This course includes some experimental work that supports the lecture material.
Role within programme and connections to other courses. This course lays the necessary foundations for thinking about phenomena on very small spatial scales. This course calls on many concepts learned in introductory physics: position, momentum, energy, angular momentum, vibrations, waves. It casts many of them in a new light, at times requiring modification of the classical definition of these quantities. Quantum Physics serves as the foundation for the more in–depth learning of the tools of quantum mechanics presented in the Quantum Mechanics trio of courses and the courses which follow from these. In addition, Quantum Physics is essential background for the study of astrophysics and atmospheric physics.

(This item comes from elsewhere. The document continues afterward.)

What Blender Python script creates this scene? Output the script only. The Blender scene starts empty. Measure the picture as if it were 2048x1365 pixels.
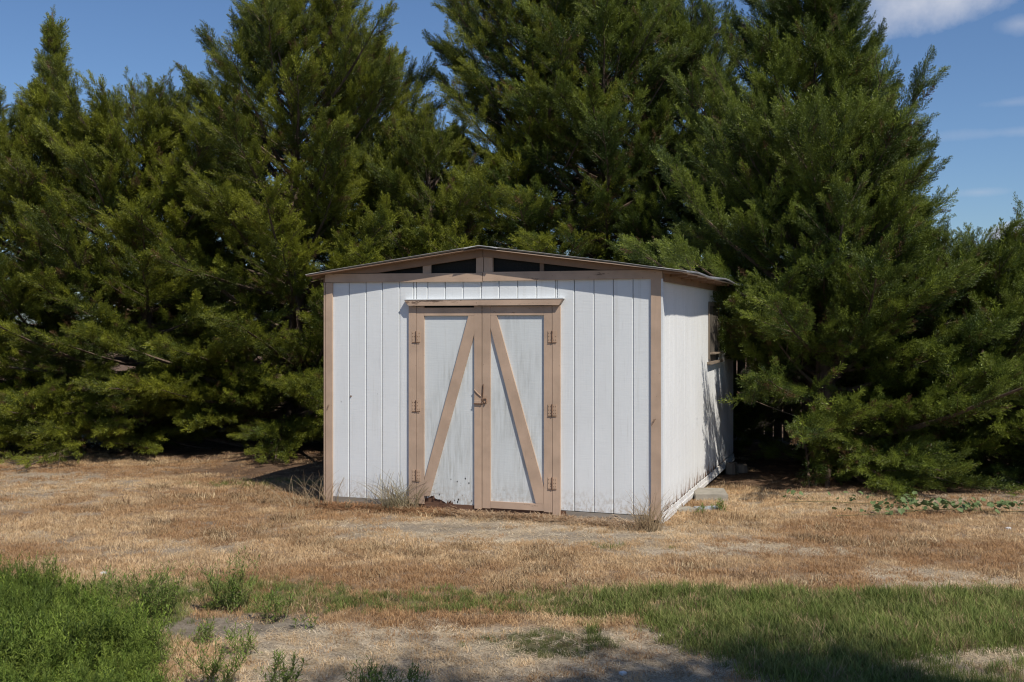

Content. Particle properties of waves: blackbody radiation, photoelectric effect, Compton effect; wave properties of particles: de Broglie waves, Davisson-Germer experiment, the uncertainty principle; old atomic theory: atomic spectra, Rutherford’s model, Bohr’s model, spontaneous and stimulated transitions, lasers; quantum mechanics: the Schrodinger equation, mathematical tools; quantum mechanical examples: square wells and barriers, quantum tunnelling and its applications; quantum theory of atoms.
Prerequisites: PHYS 1061, PHYS 1062, PHYS 1091, PHYS 1092 or equivalent, MATH 1003, MATH 1013 or equivalent.
Co-requisite: MATH 2003 or equivalent.